Exercise prompt
Extract only the lines running from the top of the entries to the line that holds "(-.03, .54, .10), 'steel').build('end_cap', t, smooth=False)". Include that line and omit the pictures.

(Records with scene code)
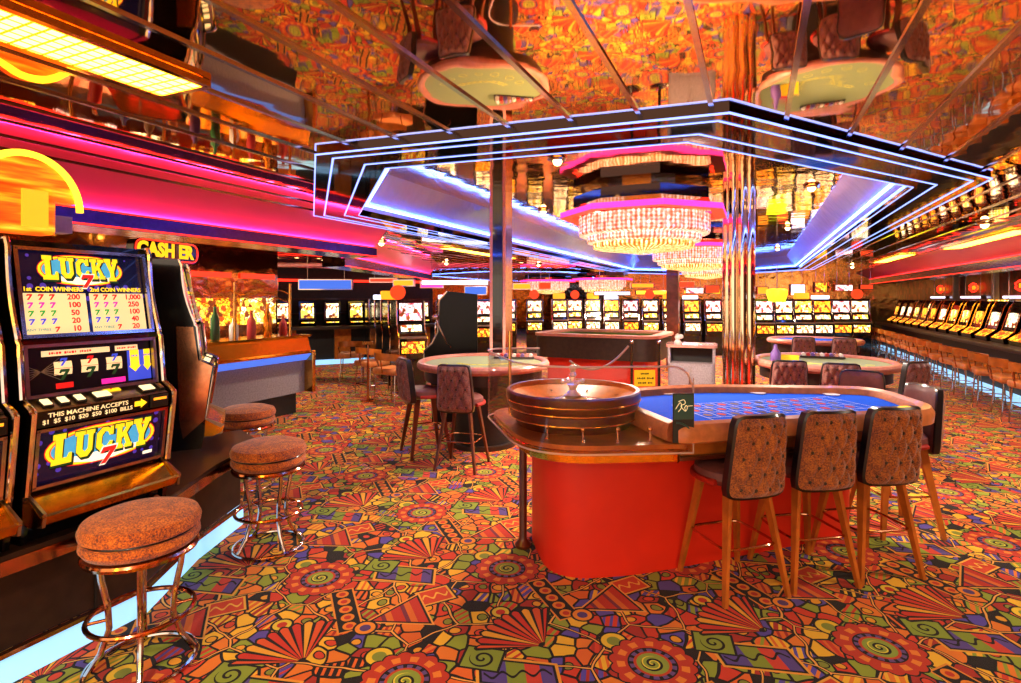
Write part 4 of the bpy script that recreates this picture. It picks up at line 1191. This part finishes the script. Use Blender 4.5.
MB().tube([(.012, .34-.21*math.cos(PI*q/24), .12+.24*math.sin(PI*q/24)) for q in range(25)], .015, 'tube_yellow', 8).build('neon_arch', t)
for y0 in (.32,): MB().b2((.0, y0, .03), (.012, y0+.1, .2), 'sign_orange').build('lit_panel', t, smooth=False)
MB().b2((-.12, .465, .02), (-.03, .54, .10), 'steel').build('end_cap', t, smooth=False)

# ------------------------------------------------------------------ slot stools
def make_stool():
    root = thing('round_stool', 'x', 'stool')
    seat = MB().lathe([(.001, .535), (.18, .535), (.215, .55), (.232, .575), (.228, .60), (.212, .608)], 'tweed_seat', 40).lathe([(.212, .612), (.232, .622), (.236, .645), (.222, .675), (.17, .695), (.08, .702), (.001, .703)], 'tweed_seat', 40).build('seat', root)
    MB().ring((0, 0, .61), .214, .006, 'piping_black', 40, 6).build('seat_seam', seat)
    MB().lathe([(.19, .515), (.222, .515), (.228, .53), (.222, .54), (.19, .54)], 'copper_chrome', 40).build('seat_ring', root)
    for i in range(4):
        a = PI/4+PI/2*i; c, s = math.cos(a), math.sin(a)
        prof = [(.16, .52), (.15, .42), (.125, .30), (.12, .2), (.15, .10), (.205, .012)]
        MB().tube([(r*c, r*s, z) for r, z in prof], .013, 'chrome', 10).build('leg', root)
    MB().ring((0, 0, .24), .205, .011, 'copper_chrome', 44, 8).build('footring', root)
    mb = MB()
    for i in range(4):
        a = PI/4+PI/2*i; mb.cyl((.12*math.cos(a), .12*math.sin(a), .24), (.205*math.cos(a), .205*math.sin(a), .24), .007, 'copper_chrome')
    mb.build('footring_bracket', root)
    MB().ring((0, 0, .013), .215, .011, 'chrome', 44, 8).build('base_ring', root)
    return root
st = make_stool()
place(st, (-2.52, 1.59, 0), R(10), 'nearest round orange tweed stool on chrome legs, in front of the lit slot machine', 'round slot stools')
place(st, (-2.95, 2.69, 0), R(30), 'second round tweed stool, beyond the nearest one', 'round slot stools')
place(st, (-4.08, 3.48, 0), R(0), 'third round stool, half hidden behind the second slot machine', 'round slot stools')

# ------------------------------------------------------------------ cashier
t = thing('cashier_sign', 'black rounded sign with glowing yellow CASHIER letters', 'sign', (-5.50, 3.70, 2.125), R(90+24-10))
mb = MB(); mb.prism(rounded([(-.42, -.11), (.42, -.11), (.42, .11), (-.42, .11)], .1), -.04, .04, 'black_gloss', P(0, 0, 0, rx=R(90))); mb.build('sign_board', t)
mb = MB(); ol = rounded([(-.40, -.095), (.40, -.095), (.40, .095), (-.40, .095)], .09); mb.tube([(x, -.045, z) for x, z in ol], .006, 'neon_red', 6, True); mb.build('neon_outline', t)
mb = MB(); mb.text('CASH', P(-.15, -.043, 0, rx=R(90)), .19, 'text_yellow', .008, .003, .95); mb.text('ER', P(.235, -.043, 0, rx=R(90)), .19, 'text_yellow', .008, .003, .95); mb.text('I', P(.11, -.043, 0, rx=R(90)), .19, 'wood_gold', .006, .003); mb.build('lettering', t, smooth=False)
mb = MB()
for s in (-1, 1): mb.cyl((s*.3, 0, .1), (s*.3, 0, CZ-2.125), .008, 'chrome')
mb.build('hanger', t)
t = thing('cashier_counter', 'cashier counter with brass ledge, blue light strip and grey carpeted front', 'counter', (-5.9, 4.6, 0), R(0))
a, b = -1.6, 1.5
MB().b2((-.5, a, .30), (-.06, b, .76), 'carpet_grey').build('front_panel', t, smooth=False)
MB().b2((-.45, a+.1, 0), (-.15, b-.1, .30), 'black_matte').build('plinth', t, smooth=False)
MB().profx([(-.5, .76), (-.02, .76), (.06, .84), (.06, .86), (-.5, .86)], a, b, 'blue_box').build('light_strip', t, smooth=False)
mb = MB(); mb.profx([(-.5, .86), (.09, .86), (.10, .88), (.03, .90), (-.02, 1.08), (.04, 1.10), (.04, 1.125), (-.5, 1.125)], a, b, 'gold_metal'); mb.build('ledge', t, smooth=False)
for y in (a, b): MB().b2((-.5, y-.03, .3), (.10, y+.03, .90), 'brass', bev=.01).build('end_post', t)
for y in (-1.5, -.6, .3, 1.2): MB().cyl((-.06, y, 1.125), (-.06, y, 1.85), .018, 'brass').build('glass_post', t)
MB().b2((-.065, a, 1.125), (-.055, b-.3, 1.82), 'clear_acrylic').build('glass_screen', t, smooth=False)
mb = MB()
for z, ph in ((1.72, 0), (1.62, 1)): mb.tube([(-.045, a+.03*i, z+.03*math.sin(i*.45+ph)) for i in range(int((b-a-.3)/.03))], .006, 'brass', 5)
mb.build('etched_wave', t)
# things behind the glass
simple('bottle_green', '#2c6a38', .1, coat=.6); simple('bottle_amber', '#c86a14', .1, coat=.6); simple('bottle_blue', '#3c4c9a', .1, coat=.6)
cols = ['red_panel', 'bottle_blue', 'wood_gold', 'bottle_amber', 'chip_purple', 'bottle_green', 'chip_white', 'chip_red', 'gold_metal', 'red_dark']
nm = ['red', 'blue', 'brown', 'amber', 'purple', 'green', 'white', 'dull red', 'gold', 'dark red']
for i in range(10):
    y = 3.4+.27*i; h = .28+.08*(i % 3)
    t = thing('bottle', nm[i]+' bottle on the ledge behind the cashier glass', 'bottle', (-6.12, y, 1.127), 0, 'bottles behind the cashier glass')
    MB().lathe([(.001, 0), (.05, 0), (.055, .02), (.055, h*.6), (.02, h*.78), (.018, h*.97), (.001, h*.97)], cols[i], 14).build('body', t)
    MB().cyl((0, 0, h*.95), (0, 0, h), .022, 'gold_metal', n=10).build('cap', t)
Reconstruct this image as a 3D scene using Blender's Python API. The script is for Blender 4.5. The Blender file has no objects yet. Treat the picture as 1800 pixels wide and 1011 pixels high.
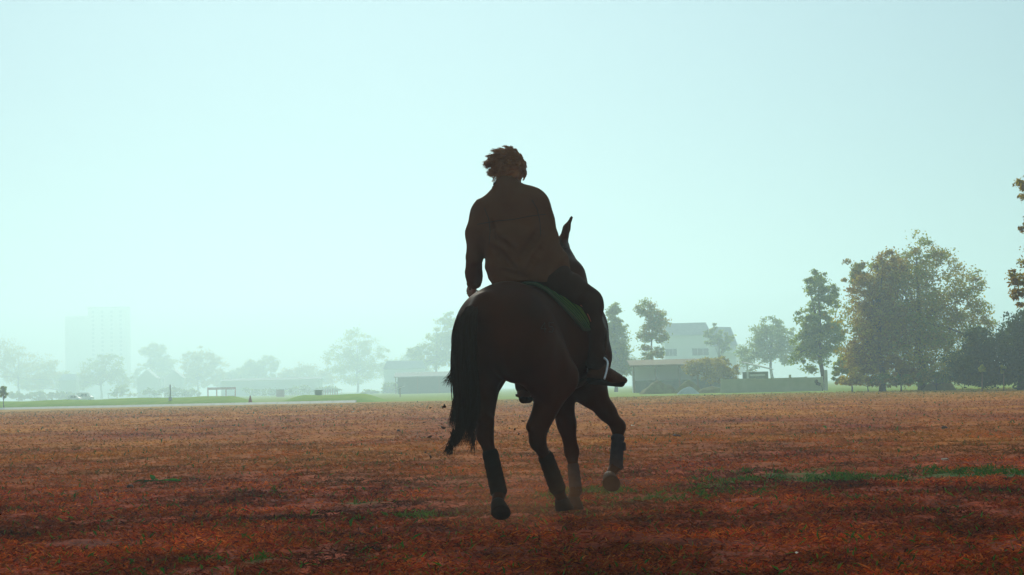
import bpy, math, random
import numpy as np
from mathutils import Vector, Matrix
from mathutils.bvhtree import BVHTree

scene = bpy.context.scene
R = math.radians

# ------------------------------------------------------------------ camera
CAM = np.array([0.0, 0.0, 0.92]); FPX = 3180.0
PITCH, ROLL = R(3.15), R(1.4)
F0 = np.array([0, math.cos(PITCH), math.sin(PITCH)])
U0 = np.array([0, -math.sin(PITCH), math.cos(PITCH)])
R0 = np.array([1.0, 0, 0])
RV = math.cos(ROLL) * R0 - math.sin(ROLL) * U0
UV = math.cos(ROLL) * U0 + math.sin(ROLL) * R0
cam_d = bpy.data.cameras.new('camera'); cam = bpy.data.objects.new('camera', cam_d)
scene.collection.objects.link(cam); scene.camera = cam
cam_d.sensor_width = 36; cam_d.lens = FPX / 1800 * 36
cam_d.clip_start = 0.1; cam_d.clip_end = 4000
m = Matrix.Identity(4)
for i in range(3):
    m[i][0] = RV[i]; m[i][1] = UV[i]; m[i][2] = -F0[i]; m[i][3] = CAM[i]
cam.matrix_world = m

def at(px, py, Y):
    """a point of the place at distance Y, from where it stands in the photograph"""
    d = F0 + RV * (px - 900) / FPX + UV * (505.5 - py) / FPX
    return CAM + d * (Y / d[1])

# ------------------------------------------------------------------ sky, sun, exposure
SUN_EL, SUN_AZ = R(28), R(-6)           # azimuth measured from +Y (away from the camera) towards +X
world = bpy.data.worlds.new('World'); scene.world = world; world.use_nodes = True
nt = world.node_tree; nt.nodes.clear()
wo = nt.nodes.new('ShaderNodeOutputWorld')
sky = nt.nodes.new('ShaderNodeTexSky'); sky.sky_type = 'NISHITA'; sky.sun_disc = False
sky.sun_elevation = SUN_EL; sky.sun_rotation = SUN_AZ
sky.air_density = 1.0; sky.dust_density = 0.4; sky.ozone_density = 1.5
b1 = nt.nodes.new('ShaderNodeBackground'); b1.inputs['Strength'].default_value = 0.05
tn = nt.nodes.new('ShaderNodeMix'); tn.data_type = 'RGBA'; tn.blend_type = 'MULTIPLY'; tn.inputs[0].default_value = 1.0
tn.inputs[7].default_value = (0.30, 0.43, 0.48, 1)          # the cool cyan cast of the photograph's sky
nt.links.new(sky.outputs['Color'], tn.inputs[6]); nt.links.new(tn.outputs[2], b1.inputs['Color'])
b2 = nt.nodes.new('ShaderNodeBackground')            # even overcast veil
b2.inputs['Color'].default_value = (0.54, 0.76, 0.84, 1); b2.inputs['Strength'].default_value = 0.37
ad = nt.nodes.new('ShaderNodeAddShader')
nt.links.new(b1.outputs[0], ad.inputs[0]); nt.links.new(b2.outputs[0], ad.inputs[1])
nt.links.new(ad.outputs[0], wo.inputs['Surface'])

sd = bpy.data.lights.new('sun', 'SUN'); sun = bpy.data.objects.new('sun', sd)
scene.collection.objects.link(sun)
sd.energy = 3.2; sd.angle = R(12); sd.color = (1.0, 0.92, 0.76)
sdir = Vector((math.sin(SUN_AZ) * math.cos(SUN_EL), math.cos(SUN_AZ) * math.cos(SUN_EL), math.sin(SUN_EL)))
sun.rotation_euler = sdir.to_track_quat('Z', 'Y').to_euler()

vs = scene.view_settings
vs.view_transform = 'Standard'; vs.look = 'None'; vs.exposure = 0.0; vs.gamma = 1.0; vs.use_curve_mapping = False
scene.render.engine = 'CYCLES'
scene.cycles.use_denoising = True
scene.cycles.volume_bounces = 3
scene.cycles.max_bounces = 8; scene.cycles.diffuse_bounces = 5; scene.cycles.transmission_bounces = 3

# ------------------------------------------------------------------ helpers
COL = scene.collection
rng = np.random.default_rng(7)

def tag(o, label=None, cat=None, group=None, kind=None):
    if label: o['label'] = label
    if cat: o['category'] = cat
    if group: o['group'] = group
    if kind: o['kind'] = kind
    return o

def empty(name, loc=(0, 0, 0), rz=0):
    o = bpy.data.objects.new(name, None); COL.objects.link(o)
    o.location = loc; o.rotation_euler = (0, 0, rz); o.empty_display_size = 0.1
    return o

def link(name, me, mat, parent=None, loc=None, rz=None):
    o = bpy.data.objects.new(name, me); COL.objects.link(o)
    if mat is not None and not me.materials: me.materials.append(mat)
    if parent is not None: o.parent = parent
    if loc is not None: o.location = loc
    if rz is not None: o.rotation_euler = (0, 0, rz)
    return o

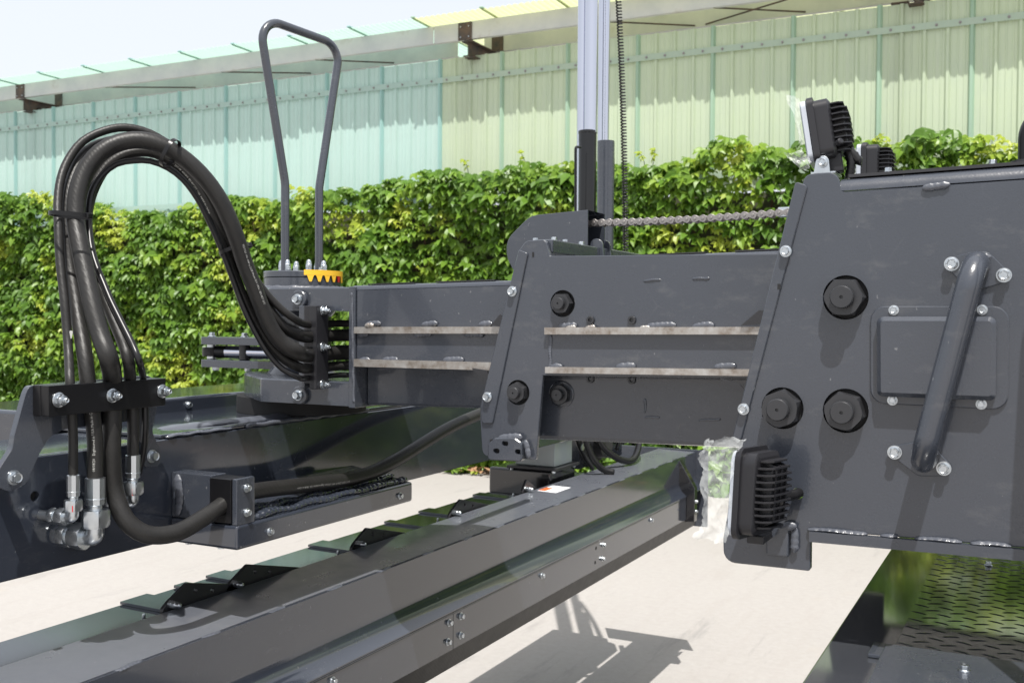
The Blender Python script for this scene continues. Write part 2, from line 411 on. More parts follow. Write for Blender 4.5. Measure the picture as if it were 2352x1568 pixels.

Solution for this exercise
Write part 4 of the bpy script that recreates this picture. It picks up at line 1191. This part finishes the script. Use Blender 4.5.
MB().tube([(.012, .34-.21*math.cos(PI*q/24), .12+.24*math.sin(PI*q/24)) for q in range(25)], .015, 'tube_yellow', 8).build('neon_arch', t)
for y0 in (.32,): MB().b2((.0, y0, .03), (.012, y0+.1, .2), 'sign_orange').build('lit_panel', t, smooth=False)
MB().b2((-.12, .465, .02), (-.03, .54, .10), 'steel').build('end_cap', t, smooth=False)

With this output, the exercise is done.